We need to find the required indefinite integral.
So first we substitute the numerator as $t$ in the given integral.
Let $t = \log (x + 1) - \log x$ .
The required integration becomes $\int {\dfrac{t}{{x(x + 1)}}dx} $ .
Next, we differentiate the numerator.
Differentiating both sides of $t = \log (x + 1) - \log x$ w.r.t. $x$ we get:
$
\dfrac{{dt}}{{dx}} = \left( {\dfrac{1}{{(x + 1)}} - \dfrac{1}{x}} \right) \\
\Rightarrow \dfrac{{dt}}{{dx}} = \dfrac{{x - (x + 1)}}{{x(x + 1)}} \\
\Rightarrow \dfrac{{dt}}{{dx}} = \dfrac{{x - x - 1}}{{x(x + 1)}} \\
\Rightarrow \dfrac{{dt}}{{dx}} = \dfrac{{ - 1}}{{x(x + 1)}} \\
\Rightarrow dt = \dfrac{{ - dx}}{{x(x + 1)}} \\
$
Now we substitute the value of $\dfrac{{dx}}{{x(x + 1)}} = - dt$ in the given integral.

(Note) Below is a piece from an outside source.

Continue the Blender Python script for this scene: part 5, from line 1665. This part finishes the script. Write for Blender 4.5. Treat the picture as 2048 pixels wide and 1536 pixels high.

Let $I = \int {\dfrac{{\left( {\log (x + 1) - \log x} \right)}}{{x(x + 1)}}} dx$
$
\therefore I = \int {\dfrac{{\left( {\log (x + 1) - \log x} \right)}}{{x(x + 1)}}} dx \\
\Rightarrow I = \int {\dfrac{t}{{x(x + 1)}}dx} \\
\Rightarrow I = \int {t \times ( - dt)} \\
\Rightarrow I = - \int {tdt} \\
\Rightarrow I = - \dfrac{{{t^2}}}{2} + c \\
$
Here, $c$ is known as the constant of integration.
Replacing the value of $t = \log (x + 1) - \log x$ in the equation we get:
$
I = - \dfrac{{{{(\log (x + 1) - \log x)}^2}}}{2} + c \\
\Rightarrow I = - \dfrac{{\log {{\left( {\dfrac{{x + 1}}{x}} \right)}^2}}}{2} + c \\
$
Here we used the property of $\log a - \log b = \log \dfrac{a}{b}$ .
Therefore the required value of the integral $\dfrac{{\log (x + 1) - \log x}}{{x(x + 1)}}dx$ is $ - \dfrac{{\log {{\left( {\dfrac{{x + 1}}{x}} \right)}^2}}}{2} + c$ , where $c$ is the constant of integration.

Note: To solve this type of question we need to simplify the given equation using logarithmic identities. A piece of good knowledge in formulas of integration of ${x^n}$ and differentiation of terms like $\log x$ and similar terms is appreciated. We should also be aware of some of the basic logarithmic properties. Writing the constant of integration at the end of the required integral is mandatory. Even if the integral is correct if the constant of integration is not present the answer is incomplete.